=== PROVIDED DATA ===
____

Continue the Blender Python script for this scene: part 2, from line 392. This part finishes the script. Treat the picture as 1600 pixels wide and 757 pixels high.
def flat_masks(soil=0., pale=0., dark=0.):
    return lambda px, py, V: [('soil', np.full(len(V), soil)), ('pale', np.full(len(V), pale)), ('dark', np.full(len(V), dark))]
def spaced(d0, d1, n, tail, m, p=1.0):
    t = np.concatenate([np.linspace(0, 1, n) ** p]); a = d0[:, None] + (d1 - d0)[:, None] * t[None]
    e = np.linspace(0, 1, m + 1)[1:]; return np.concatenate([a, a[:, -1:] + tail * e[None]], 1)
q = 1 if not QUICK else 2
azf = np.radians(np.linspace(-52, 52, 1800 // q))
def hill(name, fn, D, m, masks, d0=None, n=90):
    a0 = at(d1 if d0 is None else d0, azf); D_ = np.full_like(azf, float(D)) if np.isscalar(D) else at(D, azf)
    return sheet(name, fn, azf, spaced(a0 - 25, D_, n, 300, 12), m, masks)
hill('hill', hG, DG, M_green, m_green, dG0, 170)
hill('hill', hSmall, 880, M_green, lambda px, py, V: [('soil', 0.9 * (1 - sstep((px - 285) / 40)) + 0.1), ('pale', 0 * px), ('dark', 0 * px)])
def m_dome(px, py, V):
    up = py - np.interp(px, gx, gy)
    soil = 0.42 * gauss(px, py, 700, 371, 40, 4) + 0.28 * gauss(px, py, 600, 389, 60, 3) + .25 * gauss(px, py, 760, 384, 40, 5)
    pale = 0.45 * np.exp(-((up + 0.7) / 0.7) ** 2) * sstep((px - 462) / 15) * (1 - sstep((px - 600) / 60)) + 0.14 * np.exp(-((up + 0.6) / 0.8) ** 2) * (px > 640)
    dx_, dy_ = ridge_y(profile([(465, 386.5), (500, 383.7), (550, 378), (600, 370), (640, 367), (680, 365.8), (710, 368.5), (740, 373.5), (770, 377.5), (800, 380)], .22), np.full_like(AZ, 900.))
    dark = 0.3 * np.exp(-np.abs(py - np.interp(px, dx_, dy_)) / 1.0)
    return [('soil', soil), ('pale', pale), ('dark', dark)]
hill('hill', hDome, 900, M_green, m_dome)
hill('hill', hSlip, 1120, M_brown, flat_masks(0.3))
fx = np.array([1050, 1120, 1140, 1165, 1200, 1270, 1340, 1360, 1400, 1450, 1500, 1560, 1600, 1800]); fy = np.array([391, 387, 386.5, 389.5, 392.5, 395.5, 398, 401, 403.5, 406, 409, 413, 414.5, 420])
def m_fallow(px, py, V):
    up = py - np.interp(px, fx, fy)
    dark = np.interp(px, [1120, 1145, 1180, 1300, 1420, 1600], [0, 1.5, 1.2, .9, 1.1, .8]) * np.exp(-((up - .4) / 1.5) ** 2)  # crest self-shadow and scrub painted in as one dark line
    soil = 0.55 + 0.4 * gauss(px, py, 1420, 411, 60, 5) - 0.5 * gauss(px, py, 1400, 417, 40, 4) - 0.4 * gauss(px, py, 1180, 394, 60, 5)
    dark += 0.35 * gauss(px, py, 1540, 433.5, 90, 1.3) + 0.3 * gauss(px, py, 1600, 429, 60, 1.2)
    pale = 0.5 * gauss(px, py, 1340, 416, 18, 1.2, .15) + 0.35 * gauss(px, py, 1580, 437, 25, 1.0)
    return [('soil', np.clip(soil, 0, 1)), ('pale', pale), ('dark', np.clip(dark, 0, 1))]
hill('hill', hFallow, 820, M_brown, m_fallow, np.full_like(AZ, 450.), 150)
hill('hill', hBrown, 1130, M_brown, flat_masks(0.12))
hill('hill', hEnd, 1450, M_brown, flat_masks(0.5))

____

=== DIRECTIONS ===
Output all of the data above without any alteration.

=== EXERCISE ANSWER ===
Continue the Blender Python script for this scene: part 2, from line 392. This part finishes the script. Treat the picture as 1600 pixels wide and 757 pixels high.
def flat_masks(soil=0., pale=0., dark=0.):
    return lambda px, py, V: [('soil', np.full(len(V), soil)), ('pale', np.full(len(V), pale)), ('dark', np.full(len(V), dark))]
def spaced(d0, d1, n, tail, m, p=1.0):
    t = np.concatenate([np.linspace(0, 1, n) ** p]); a = d0[:, None] + (d1 - d0)[:, None] * t[None]
    e = np.linspace(0, 1, m + 1)[1:]; return np.concatenate([a, a[:, -1:] + tail * e[None]], 1)
q = 1 if not QUICK else 2
azf = np.radians(np.linspace(-52, 52, 1800 // q))
def hill(name, fn, D, m, masks, d0=None, n=90):
    a0 = at(d1 if d0 is None else d0, azf); D_ = np.full_like(azf, float(D)) if np.isscalar(D) else at(D, azf)
    return sheet(name, fn, azf, spaced(a0 - 25, D_, n, 300, 12), m, masks)
hill('hill', hG, DG, M_green, m_green, dG0, 170)
hill('hill', hSmall, 880, M_green, lambda px, py, V: [('soil', 0.9 * (1 - sstep((px - 285) / 40)) + 0.1), ('pale', 0 * px), ('dark', 0 * px)])
def m_dome(px, py, V):
    up = py - np.interp(px, gx, gy)
    soil = 0.42 * gauss(px, py, 700, 371, 40, 4) + 0.28 * gauss(px, py, 600, 389, 60, 3) + .25 * gauss(px, py, 760, 384, 40, 5)
    pale = 0.45 * np.exp(-((up + 0.7) / 0.7) ** 2) * sstep((px - 462) / 15) * (1 - sstep((px - 600) / 60)) + 0.14 * np.exp(-((up + 0.6) / 0.8) ** 2) * (px > 640)
    dx_, dy_ = ridge_y(profile([(465, 386.5), (500, 383.7), (550, 378), (600, 370), (640, 367), (680, 365.8), (710, 368.5), (740, 373.5), (770, 377.5), (800, 380)], .22), np.full_like(AZ, 900.))
    dark = 0.3 * np.exp(-np.abs(py - np.interp(px, dx_, dy_)) / 1.0)
    return [('soil', soil), ('pale', pale), ('dark', dark)]
hill('hill', hDome, 900, M_green, m_dome)
hill('hill', hSlip, 1120, M_brown, flat_masks(0.3))
fx = np.array([1050, 1120, 1140, 1165, 1200, 1270, 1340, 1360, 1400, 1450, 1500, 1560, 1600, 1800]); fy = np.array([391, 387, 386.5, 389.5, 392.5, 395.5, 398, 401, 403.5, 406, 409, 413, 414.5, 420])
def m_fallow(px, py, V):
    up = py - np.interp(px, fx, fy)
    dark = np.interp(px, [1120, 1145, 1180, 1300, 1420, 1600], [0, 1.5, 1.2, .9, 1.1, .8]) * np.exp(-((up - .4) / 1.5) ** 2)  # crest self-shadow and scrub painted in as one dark line
    soil = 0.55 + 0.4 * gauss(px, py, 1420, 411, 60, 5) - 0.5 * gauss(px, py, 1400, 417, 40, 4) - 0.4 * gauss(px, py, 1180, 394, 60, 5)
    dark += 0.35 * gauss(px, py, 1540, 433.5, 90, 1.3) + 0.3 * gauss(px, py, 1600, 429, 60, 1.2)
    pale = 0.5 * gauss(px, py, 1340, 416, 18, 1.2, .15) + 0.35 * gauss(px, py, 1580, 437, 25, 1.0)
    return [('soil', np.clip(soil, 0, 1)), ('pale', pale), ('dark', np.clip(dark, 0, 1))]
hill('hill', hFallow, 820, M_brown, m_fallow, np.full_like(AZ, 450.), 150)
hill('hill', hBrown, 1130, M_brown, flat_masks(0.12))
hill('hill', hEnd, 1450, M_brown, flat_masks(0.5))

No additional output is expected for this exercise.